Hu also said he was optimistic about U.N.-led talks on a new global framework to tackle climate change, even though the latest round of negotiations ran into trouble.

"Developing cooperation between the two sides on climate change issues would not only benefit the international community in its efforts to tackle climate change, but also have great significance for promoting the development of China-U.S. ties," the official Xinhua news agency quoted Hu as saying.

The leaders spoke by telephone on Wednesday morning Beijing time. Hu said "the two sides face common challenges in the field of climate change, and shared common interests".

Obama is due to make his first presidential visit to China next month, when he will also attend the APEC regional summit in Singapore and visit Japan and South Korea.

Officials have touted climate change as an area where both sides have much to gain from working together and much to lose if they cannot reach a deal to limit the production of gases that scientists say are warming the atmosphere.
Beijing and Washington also face contention over trade, military plans, and human rights -- all issues likely to be discussed when Hu sits down with Obama in Beijing.

OVERALL TALKS COULD HELP PRODUCE CLIMATE AGREEMENT
But potential give-and-take across these issues may also help create room for some agreement on climate change, said Wang Ke, an expert on global warming at Beijing's Renmin University.

"China may be able to make more concessions over climate change if it feels it's gaining more in other areas of the relationship, such as trade," Wang told Reuters.

"Balancing across a whole range of issues may be easier than trying for a one-dimensional agreement on climate change."
China and the United States together account for about 40 percent of the world's greenhouse gas emissions, but China's average emissions per person are much lower.

In 2008, fast-growing China's emissions of carbon dioxide reached 6.8 billion tonnes, an increase of 178 percent over 1990 levels, according to the IWR, a German energy institute. U.S. emissions rose 17 percent to 6.4 billion tonnes.
Chinese scientists say higher global temperatures will cause more flooding in the south, droughts in the north and smaller harvests.

But despite growing concern among politicians and the public of many countries, U.N. climate talks on expanding the fight against global warming have largely stalled, making the outcome of a climate summit in Copenhagen in December uncertain.
Talks in Bangkok narrowed the options in a draft text of a likely agreement but failed to break the deadlock on key areas.

With less than 50 days to the Copenhagen meeting, negotiators face serious obstacles to getting the United States and large developing nations to sign up to a deal that would lead to big reductions in greenhouse gas emissions.
Hu said China remained optimistic about the summit.

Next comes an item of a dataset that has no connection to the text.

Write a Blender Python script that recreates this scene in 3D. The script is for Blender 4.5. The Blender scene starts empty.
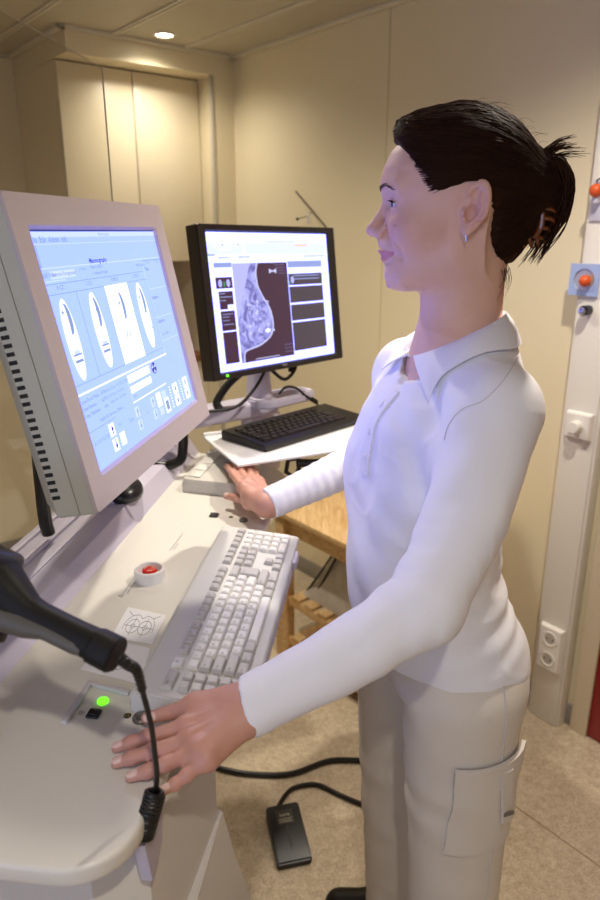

Quoted by Xinhua, he said that if all sides worked towards "implementing the basic principles of the United Nations Framework Convention on Climate Change and the Kyoto Protocol, we can lock in gains already achieved in the negotiation of the Bali Roadmap".

He was referring to an action plan agreed at U.N. climate talks in Dec 2007 that launched two years of negotiations to try to finalise a broader framework to expand or replace the Kyoto Protocol. That process is meant to conclude in Copenhagen.